CHALLENGE:
Print the lines of the data, starting with the first, up to and including the line where "0.06), 0.5, noise=0.05)" appears.

DATASET EXCERPT:
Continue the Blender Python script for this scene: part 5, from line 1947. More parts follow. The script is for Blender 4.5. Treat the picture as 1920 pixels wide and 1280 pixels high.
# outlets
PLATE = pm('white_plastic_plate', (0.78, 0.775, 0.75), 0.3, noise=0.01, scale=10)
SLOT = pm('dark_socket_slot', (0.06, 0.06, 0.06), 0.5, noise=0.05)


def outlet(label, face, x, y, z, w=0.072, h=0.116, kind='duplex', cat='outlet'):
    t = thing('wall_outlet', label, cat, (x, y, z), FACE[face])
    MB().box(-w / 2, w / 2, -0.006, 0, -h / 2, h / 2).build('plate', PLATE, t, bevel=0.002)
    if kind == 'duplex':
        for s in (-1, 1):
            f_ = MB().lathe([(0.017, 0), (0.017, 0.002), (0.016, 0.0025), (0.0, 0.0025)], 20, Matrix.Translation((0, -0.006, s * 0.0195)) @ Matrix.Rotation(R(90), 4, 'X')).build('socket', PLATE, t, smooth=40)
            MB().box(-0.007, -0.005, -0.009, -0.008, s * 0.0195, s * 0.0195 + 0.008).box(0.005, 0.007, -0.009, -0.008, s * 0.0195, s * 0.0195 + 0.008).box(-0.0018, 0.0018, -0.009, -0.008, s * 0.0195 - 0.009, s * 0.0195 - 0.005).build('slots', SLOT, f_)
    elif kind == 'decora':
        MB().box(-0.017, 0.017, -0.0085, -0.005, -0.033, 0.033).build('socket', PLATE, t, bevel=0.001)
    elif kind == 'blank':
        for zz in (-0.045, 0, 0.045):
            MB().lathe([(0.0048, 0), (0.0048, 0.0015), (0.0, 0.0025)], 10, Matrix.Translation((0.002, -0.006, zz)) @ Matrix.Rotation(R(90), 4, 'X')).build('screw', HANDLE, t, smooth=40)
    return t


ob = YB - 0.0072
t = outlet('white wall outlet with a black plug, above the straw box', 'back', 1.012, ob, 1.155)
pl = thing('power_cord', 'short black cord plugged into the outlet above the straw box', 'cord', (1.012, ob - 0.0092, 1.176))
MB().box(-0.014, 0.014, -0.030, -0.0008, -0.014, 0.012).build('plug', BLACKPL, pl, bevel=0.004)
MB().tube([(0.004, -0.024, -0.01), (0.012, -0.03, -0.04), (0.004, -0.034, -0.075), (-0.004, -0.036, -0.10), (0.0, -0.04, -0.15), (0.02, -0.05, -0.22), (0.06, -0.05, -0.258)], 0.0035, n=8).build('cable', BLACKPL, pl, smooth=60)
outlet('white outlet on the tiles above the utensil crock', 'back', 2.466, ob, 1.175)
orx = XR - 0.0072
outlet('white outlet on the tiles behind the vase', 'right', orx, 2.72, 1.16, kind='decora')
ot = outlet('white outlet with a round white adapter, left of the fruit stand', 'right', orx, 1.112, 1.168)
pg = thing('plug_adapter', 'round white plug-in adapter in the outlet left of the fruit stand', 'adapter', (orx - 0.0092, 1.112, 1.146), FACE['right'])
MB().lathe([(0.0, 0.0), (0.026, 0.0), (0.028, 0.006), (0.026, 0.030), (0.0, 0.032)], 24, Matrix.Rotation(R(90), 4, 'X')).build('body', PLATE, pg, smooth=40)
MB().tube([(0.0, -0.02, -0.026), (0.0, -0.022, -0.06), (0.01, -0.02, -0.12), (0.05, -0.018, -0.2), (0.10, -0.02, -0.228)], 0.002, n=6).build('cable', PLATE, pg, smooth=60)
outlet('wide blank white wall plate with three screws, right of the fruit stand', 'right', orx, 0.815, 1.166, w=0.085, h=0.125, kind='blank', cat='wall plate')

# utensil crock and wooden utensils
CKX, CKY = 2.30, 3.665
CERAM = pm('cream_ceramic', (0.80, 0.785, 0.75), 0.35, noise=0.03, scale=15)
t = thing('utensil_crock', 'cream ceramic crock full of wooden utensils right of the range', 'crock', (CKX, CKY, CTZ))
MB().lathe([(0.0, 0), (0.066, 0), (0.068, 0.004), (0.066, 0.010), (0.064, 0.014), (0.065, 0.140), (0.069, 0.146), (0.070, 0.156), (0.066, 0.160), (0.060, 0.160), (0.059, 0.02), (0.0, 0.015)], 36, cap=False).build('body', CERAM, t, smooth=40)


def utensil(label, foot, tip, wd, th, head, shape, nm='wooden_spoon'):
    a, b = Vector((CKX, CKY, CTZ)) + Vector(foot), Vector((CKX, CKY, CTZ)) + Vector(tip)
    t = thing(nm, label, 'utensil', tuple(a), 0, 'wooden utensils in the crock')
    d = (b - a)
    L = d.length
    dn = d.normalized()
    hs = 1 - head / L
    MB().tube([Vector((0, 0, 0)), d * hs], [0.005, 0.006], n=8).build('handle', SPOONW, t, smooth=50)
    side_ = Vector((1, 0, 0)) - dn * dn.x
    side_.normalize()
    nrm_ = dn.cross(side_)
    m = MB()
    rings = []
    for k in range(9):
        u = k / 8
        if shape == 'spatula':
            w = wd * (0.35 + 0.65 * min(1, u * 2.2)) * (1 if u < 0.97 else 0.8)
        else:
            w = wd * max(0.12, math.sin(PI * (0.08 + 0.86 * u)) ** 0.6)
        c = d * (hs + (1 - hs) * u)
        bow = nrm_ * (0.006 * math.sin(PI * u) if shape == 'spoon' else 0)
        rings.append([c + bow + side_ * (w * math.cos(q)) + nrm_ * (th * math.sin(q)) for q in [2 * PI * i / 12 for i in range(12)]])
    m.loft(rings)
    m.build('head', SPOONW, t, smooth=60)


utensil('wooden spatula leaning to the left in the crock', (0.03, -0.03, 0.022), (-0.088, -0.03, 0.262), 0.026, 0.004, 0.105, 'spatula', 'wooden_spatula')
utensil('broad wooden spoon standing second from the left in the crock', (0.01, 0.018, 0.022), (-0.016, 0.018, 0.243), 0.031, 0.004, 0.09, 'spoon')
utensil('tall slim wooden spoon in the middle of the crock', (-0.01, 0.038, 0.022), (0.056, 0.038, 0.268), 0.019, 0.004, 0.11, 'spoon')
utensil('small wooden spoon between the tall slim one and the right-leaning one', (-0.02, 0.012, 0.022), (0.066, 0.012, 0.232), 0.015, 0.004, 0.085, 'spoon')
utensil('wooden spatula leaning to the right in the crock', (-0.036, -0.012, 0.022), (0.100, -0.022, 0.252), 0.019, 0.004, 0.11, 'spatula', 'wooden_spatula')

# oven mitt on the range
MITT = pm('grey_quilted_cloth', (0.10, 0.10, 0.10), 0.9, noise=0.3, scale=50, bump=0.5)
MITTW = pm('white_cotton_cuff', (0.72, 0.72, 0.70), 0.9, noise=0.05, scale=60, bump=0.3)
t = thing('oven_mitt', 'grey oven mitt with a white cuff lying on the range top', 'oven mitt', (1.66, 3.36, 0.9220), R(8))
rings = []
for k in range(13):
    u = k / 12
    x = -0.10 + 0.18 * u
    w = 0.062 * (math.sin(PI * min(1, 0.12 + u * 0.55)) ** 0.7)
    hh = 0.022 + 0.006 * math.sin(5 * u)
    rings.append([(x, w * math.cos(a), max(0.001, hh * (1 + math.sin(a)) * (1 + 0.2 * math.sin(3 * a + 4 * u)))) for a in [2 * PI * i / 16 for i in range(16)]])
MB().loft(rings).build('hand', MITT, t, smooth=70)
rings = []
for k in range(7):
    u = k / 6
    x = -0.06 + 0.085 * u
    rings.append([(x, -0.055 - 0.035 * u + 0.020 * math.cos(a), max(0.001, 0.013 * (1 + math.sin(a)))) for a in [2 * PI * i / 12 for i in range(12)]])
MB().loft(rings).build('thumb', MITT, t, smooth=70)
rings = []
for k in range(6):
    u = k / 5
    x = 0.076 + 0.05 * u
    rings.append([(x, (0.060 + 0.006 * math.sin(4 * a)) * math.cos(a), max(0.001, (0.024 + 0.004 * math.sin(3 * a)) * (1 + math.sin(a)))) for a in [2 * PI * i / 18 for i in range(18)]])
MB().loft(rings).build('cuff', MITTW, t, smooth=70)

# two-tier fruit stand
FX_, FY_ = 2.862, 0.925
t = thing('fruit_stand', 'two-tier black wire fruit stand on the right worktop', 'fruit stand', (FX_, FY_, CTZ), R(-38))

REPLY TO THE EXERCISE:
Continue the Blender Python script for this scene: part 5, from line 1947. More parts follow. The script is for Blender 4.5. Treat the picture as 1920 pixels wide and 1280 pixels high.
# outlets
PLATE = pm('white_plastic_plate', (0.78, 0.775, 0.75), 0.3, noise=0.01, scale=10)
SLOT = pm('dark_socket_slot', (0.06, 0.06, 0.06), 0.5, noise=0.05)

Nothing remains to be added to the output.